I'm reading "Website Design and Development: 100 Questions to Ask Before Building a Website" by George Plumley. It's a good collection of things to think about before setting up a web site. For a small business, this is exactly the approach one should take.
There is a block of questions missing from this text however. For those working in organizations with established Information Technology or Information Systems teams, one would be smart to engage the IT organization before answering any technical questions. The risk of technical debt is substantial here. If a marketing team were to engage a vendor directly without consulting with IT/IS, the vendor could create a solution which is incompatible with the company's infrastructure.
If I could add a supplementary section, I would include the following question near the beginning of the book, which will lead to a host of subsequent questions:
Who on the IT team should I work with? Consult with the IT team to engage the right people. Listen to them.
- A business solutions person can help you identify if an existing solution will fit your needs, and help fit this project into the queue.
- The enterprise architect may be able to help fit a new web site in the overall context for the organization, and help with upstream and downstream process integration.
- A project manager might be assigned to engage the hosting team, network, firewall, web admin, and system administration folks.

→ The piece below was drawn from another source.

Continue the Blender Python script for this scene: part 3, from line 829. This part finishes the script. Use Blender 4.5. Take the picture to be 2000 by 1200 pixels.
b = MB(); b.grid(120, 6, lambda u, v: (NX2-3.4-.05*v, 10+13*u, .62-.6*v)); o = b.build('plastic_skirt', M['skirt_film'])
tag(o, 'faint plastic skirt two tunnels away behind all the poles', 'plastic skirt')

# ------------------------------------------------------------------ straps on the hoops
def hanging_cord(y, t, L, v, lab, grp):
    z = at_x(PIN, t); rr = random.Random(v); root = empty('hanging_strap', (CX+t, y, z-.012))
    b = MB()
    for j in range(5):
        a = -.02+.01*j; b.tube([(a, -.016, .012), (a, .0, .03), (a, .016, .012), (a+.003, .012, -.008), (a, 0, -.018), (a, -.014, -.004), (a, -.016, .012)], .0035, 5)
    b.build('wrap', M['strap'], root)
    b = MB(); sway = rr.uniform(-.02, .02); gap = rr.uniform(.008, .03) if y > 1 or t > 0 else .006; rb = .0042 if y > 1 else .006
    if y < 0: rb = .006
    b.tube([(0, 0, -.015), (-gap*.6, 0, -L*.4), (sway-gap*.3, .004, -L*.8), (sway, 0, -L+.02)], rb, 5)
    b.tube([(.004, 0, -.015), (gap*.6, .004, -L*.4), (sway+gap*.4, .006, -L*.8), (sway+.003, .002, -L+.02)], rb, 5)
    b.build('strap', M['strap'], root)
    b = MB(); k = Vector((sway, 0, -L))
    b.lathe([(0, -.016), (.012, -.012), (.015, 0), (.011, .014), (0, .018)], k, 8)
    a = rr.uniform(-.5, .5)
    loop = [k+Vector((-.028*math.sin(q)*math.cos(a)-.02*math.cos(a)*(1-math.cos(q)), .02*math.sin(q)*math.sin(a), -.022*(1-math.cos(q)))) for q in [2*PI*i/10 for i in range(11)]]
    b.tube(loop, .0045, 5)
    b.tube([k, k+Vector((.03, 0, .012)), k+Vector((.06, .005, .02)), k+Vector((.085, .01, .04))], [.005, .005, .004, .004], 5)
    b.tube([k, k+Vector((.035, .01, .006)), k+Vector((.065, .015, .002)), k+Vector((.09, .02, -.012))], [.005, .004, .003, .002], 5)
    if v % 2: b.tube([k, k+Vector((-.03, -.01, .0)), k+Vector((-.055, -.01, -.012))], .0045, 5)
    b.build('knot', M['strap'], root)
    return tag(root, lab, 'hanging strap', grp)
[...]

And to expand on Plumley's first question - why build a web site at all? -
What do you intend to achieve with this web site? One must have a very firm understanding of what the site actually will do and not do before starting. The requirements gathering work that this book facilitates need to support the core purpose of the web site -- anything else introduces complexity, time, and support costs. To paraphrase the Mad Hatter, describe your requirements, and when you get to the end, stop. Don't let scope-creep or "evolution" put you on a treadmill, where the project is never really done, or the original purpose gets diluted with immature changes that do not fit the original concept of the site.